** BEGIN **
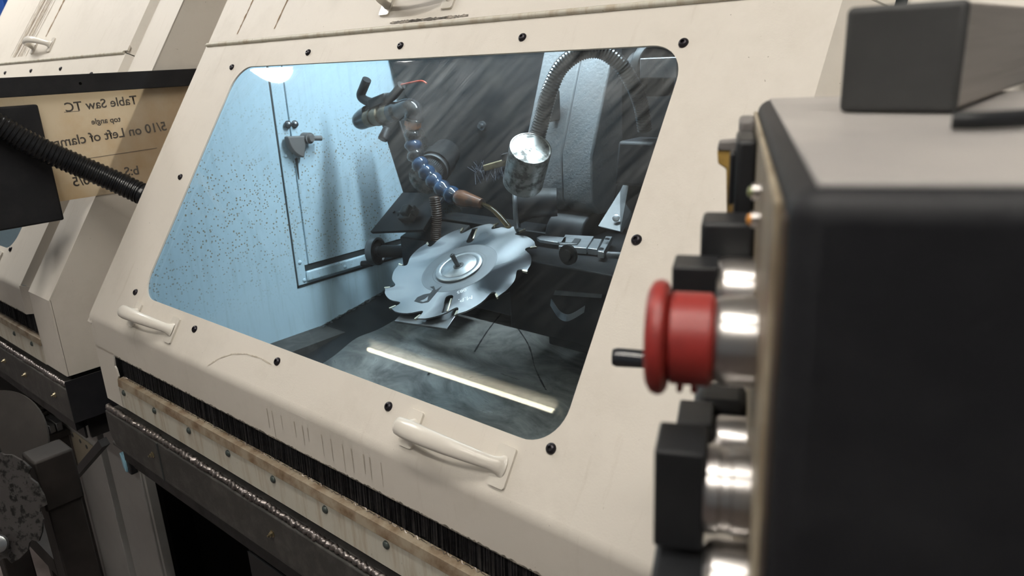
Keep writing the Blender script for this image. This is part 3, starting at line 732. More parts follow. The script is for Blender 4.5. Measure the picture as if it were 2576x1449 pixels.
# spindle below the blade with its support plate
sp = Part('blade_spindle', mach, 'dark spindle post with a flat steel rest under the saw blade')
mb = MB(); mb.lathe([(-.002, .045), (-.014, .045), (-.016, .022), (-.06, .022)], BC, BN, 32); mb.build('post', M['black'], sp, smooth=40)
mb = MB(); pe = BC-BN*.055; mb.box((pe.x-.03, pe.y-.02, pe.z-.02), (pe.x+.03, 1.25, pe.z+.012)); mb.build('carrier_arm', M['black'], sp, bevel=.003)
mb = MB(); mb.prism([tuple((on_blade(*p)-BC).dot(w_) for w_ in (BU, BV)) for p in ((986, 797), (1119, 816), (1146, 776), (1125, 700), (1060, 720))], BC-BN*.012, BU, BV, BN, .005); mb.build('rest_plate', M['steel'], sp, bevel=.001)

# ------------------------------------------------------------------ rear column and castings
col_ = Part('machine_column', mach, 'black slanted cast column filling the dark back of the chamber')
pa, pb, pc = at(962, 115, Y=1.31), at(1082, 368, Y=1.31), at(1250, 720, Y=1.31)
mb = MB(); mb.prism([(pa.x, 1.62), (pa.x, pa.z), (pb.x, pb.z), (pc.x, pc.z), (pc.x, .96), (-.12, .96), (-.12, 1.62)], (0, 1.31, 0), (1, 0, 0), (0, 0, 1), (0, 1, 0), .6)
mb.build('casting', M['black'], col_, bevel=.006)
mb = MB(); b0 = at(1215, 316, Y=1.31); mb.lathe([(0, .011), (.006, .011), (.006, .006), (.014, .006)], b0, (0, -1, 0), 16); mb.build('cap_screw', M['steel'], col_, smooth=40)
# sloping slide arm carrying the coolant fittings
arm = Part('slide_arm', mach, 'black sloping arm carrying the coolant fittings above the small table')
a0, a1, a2, a3 = at(955, 300, Y=1.17), at(1003, 300, Y=1.17), at(1100, 610, Y=1.17), at(1052, 610, Y=1.17)
mb = MB(); mb.hexa([a0, a1, a2, a3], [p + Vector((0, .05, 0)) for p in (a0, a1, a2, a3)]); mb.build('bar', M['black'], arm, bevel=.003)
k0 = at(975, 322, Y=1.15); k1 = at(962, 352, Y=1.13)
mb = MB(); mb.rod(k0, k1, .010, .012); mb.build('clamp_knob', M['knob'], arm, bevel=.003)
hose = [at(1092, 495, Y=1.12), at(1098, 540, Y=1.12), at(1096, 590, Y=1.12), at(1100, 640, Y=1.12)]
hp = resample(spline(hose, 20), .0024); mb = MB(); mb.tube(hp, lambda i, f_: .0125 if i % 2 else .0105, 12); mb.build('corrugated_sleeve', pm('brown_rubber', (.06, .035, .025), .5), arm, smooth=50)

# ------------------------------------------------------------------ small black table with clamp
tb = Part('work_table', mach, 'flat black sliding table beside the dial knob, behind the blade')
q = [at(931, 583, Y=1.08), at(1064, 578, Y=1.08), at(1120, 484, Y=1.16), at(1012, 484, Y=1.16)]
tn = (q[1]-q[0]).cross(q[3]-q[0]).normalized(); tu = (q[1]-q[0]).normalized(); tv = tn.cross(tu)
mb = MB(); mb.hexa([p - tn*.009 for p in q], q); mb.build('table_plate', M['powder'], tb, bevel=.001)
cx = q[0] + (at(1035, 545, Y=1.11)-q[0])
mb = MB(); mb.obox(cx+tn*.010, (tu, tv, tn), (.020, .018, .010)); mb.obox(cx+tn*.024+tu*.006, (tu, tv, tn), (.012, .012, .008)); mb.build('clamp_block', M['knob'], tb, bevel=.003)
mb = MB(); mb.rod(cx-tu*.03+tn*.012, cx+tu*.03+tn*.014, .007); mb.build('clamp_screw', M['black'], tb)
for px, py in ((990, 532), (996, 545)):
    pp = at(px, py, Y=1.118); mb = MB(); mb.lathe([(-.002, .0035), (.0012, .0035), (.0015, .002)], pp, tn, 10); mb.build('plate_screw', M['black'], tb)
mb = MB(); mb.hexa([(q[0].x+.085, 1.10, .95), (q[1].x+.05, 1.10, .95), (q[1].x+.05, 1.19, .95), (q[0].x+.085, 1.19, .95)], [(q[0].x+.075, 1.105, q[0].z-.008), (q[1].x+.04, 1.105, q[0].z-.008), (q[1].x+.04, 1.19, q[0].z+.02), (q[0].x+.075, 1.19, q[0].z+.02)]); mb.build('pedestal', M['black'], tb, bevel=.004)
# rail behind the blade
rl = Part('slide_rail', mach, 'long black slide rail running behind the blade under the wheel')
r0, r1 = at(1105, 548, Y=1.2), at(1300, 545, Y=1.2)
mb = MB(); mb.box((r0.x-.02, 1.2, r0.z-.03), (-.55, 1.27, r0.z)); mb.build('rail_bar', M['black'], rl, bevel=.002)
mb = MB(); mb.box((r0.x-.02, 1.2, .93), (-.2, 1.44, r0.z-.04)); mb.build('rail_bed', M['black'], rl, bevel=.004)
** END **
### Task requirements
Repeat the material above in full and exactly, omitting the pictures.

### Full output
Keep writing the Blender script for this image. This is part 3, starting at line 732. More parts follow. The script is for Blender 4.5. Measure the picture as if it were 2576x1449 pixels.
# spindle below the blade with its support plate
sp = Part('blade_spindle', mach, 'dark spindle post with a flat steel rest under the saw blade')
mb = MB(); mb.lathe([(-.002, .045), (-.014, .045), (-.016, .022), (-.06, .022)], BC, BN, 32); mb.build('post', M['black'], sp, smooth=40)
mb = MB(); pe = BC-BN*.055; mb.box((pe.x-.03, pe.y-.02, pe.z-.02), (pe.x+.03, 1.25, pe.z+.012)); mb.build('carrier_arm', M['black'], sp, bevel=.003)
mb = MB(); mb.prism([tuple((on_blade(*p)-BC).dot(w_) for w_ in (BU, BV)) for p in ((986, 797), (1119, 816), (1146, 776), (1125, 700), (1060, 720))], BC-BN*.012, BU, BV, BN, .005); mb.build('rest_plate', M['steel'], sp, bevel=.001)

# ------------------------------------------------------------------ rear column and castings
col_ = Part('machine_column', mach, 'black slanted cast column filling the dark back of the chamber')
pa, pb, pc = at(962, 115, Y=1.31), at(1082, 368, Y=1.31), at(1250, 720, Y=1.31)
mb = MB(); mb.prism([(pa.x, 1.62), (pa.x, pa.z), (pb.x, pb.z), (pc.x, pc.z), (pc.x, .96), (-.12, .96), (-.12, 1.62)], (0, 1.31, 0), (1, 0, 0), (0, 0, 1), (0, 1, 0), .6)
mb.build('casting', M['black'], col_, bevel=.006)
mb = MB(); b0 = at(1215, 316, Y=1.31); mb.lathe([(0, .011), (.006, .011), (.006, .006), (.014, .006)], b0, (0, -1, 0), 16); mb.build('cap_screw', M['steel'], col_, smooth=40)
# sloping slide arm carrying the coolant fittings
arm = Part('slide_arm', mach, 'black sloping arm carrying the coolant fittings above the small table')
a0, a1, a2, a3 = at(955, 300, Y=1.17), at(1003, 300, Y=1.17), at(1100, 610, Y=1.17), at(1052, 610, Y=1.17)
mb = MB(); mb.hexa([a0, a1, a2, a3], [p + Vector((0, .05, 0)) for p in (a0, a1, a2, a3)]); mb.build('bar', M['black'], arm, bevel=.003)
k0 = at(975, 322, Y=1.15); k1 = at(962, 352, Y=1.13)
mb = MB(); mb.rod(k0, k1, .010, .012); mb.build('clamp_knob', M['knob'], arm, bevel=.003)
hose = [at(1092, 495, Y=1.12), at(1098, 540, Y=1.12), at(1096, 590, Y=1.12), at(1100, 640, Y=1.12)]
hp = resample(spline(hose, 20), .0024); mb = MB(); mb.tube(hp, lambda i, f_: .0125 if i % 2 else .0105, 12); mb.build('corrugated_sleeve', pm('brown_rubber', (.06, .035, .025), .5), arm, smooth=50)

# ------------------------------------------------------------------ small black table with clamp
tb = Part('work_table', mach, 'flat black sliding table beside the dial knob, behind the blade')
q = [at(931, 583, Y=1.08), at(1064, 578, Y=1.08), at(1120, 484, Y=1.16), at(1012, 484, Y=1.16)]
tn = (q[1]-q[0]).cross(q[3]-q[0]).normalized(); tu = (q[1]-q[0]).normalized(); tv = tn.cross(tu)
mb = MB(); mb.hexa([p - tn*.009 for p in q], q); mb.build('table_plate', M['powder'], tb, bevel=.001)
cx = q[0] + (at(1035, 545, Y=1.11)-q[0])
mb = MB(); mb.obox(cx+tn*.010, (tu, tv, tn), (.020, .018, .010)); mb.obox(cx+tn*.024+tu*.006, (tu, tv, tn), (.012, .012, .008)); mb.build('clamp_block', M['knob'], tb, bevel=.003)
mb = MB(); mb.rod(cx-tu*.03+tn*.012, cx+tu*.03+tn*.014, .007); mb.build('clamp_screw', M['black'], tb)
for px, py in ((990, 532), (996, 545)):
    pp = at(px, py, Y=1.118); mb = MB(); mb.lathe([(-.002, .0035), (.0012, .0035), (.0015, .002)], pp, tn, 10); mb.build('plate_screw', M['black'], tb)
mb = MB(); mb.hexa([(q[0].x+.085, 1.10, .95), (q[1].x+.05, 1.10, .95), (q[1].x+.05, 1.19, .95), (q[0].x+.085, 1.19, .95)], [(q[0].x+.075, 1.105, q[0].z-.008), (q[1].x+.04, 1.105, q[0].z-.008), (q[1].x+.04, 1.19, q[0].z+.02), (q[0].x+.075, 1.19, q[0].z+.02)]); mb.build('pedestal', M['black'], tb, bevel=.004)
# rail behind the blade
rl = Part('slide_rail', mach, 'long black slide rail running behind the blade under the wheel')
r0, r1 = at(1105, 548, Y=1.2), at(1300, 545, Y=1.2)
mb = MB(); mb.box((r0.x-.02, 1.2, r0.z-.03), (-.55, 1.27, r0.z)); mb.build('rail_bar', M['black'], rl, bevel=.002)
mb = MB(); mb.box((r0.x-.02, 1.2, .93), (-.2, 1.44, r0.z-.04)); mb.build('rail_bed', M['black'], rl, bevel=.004)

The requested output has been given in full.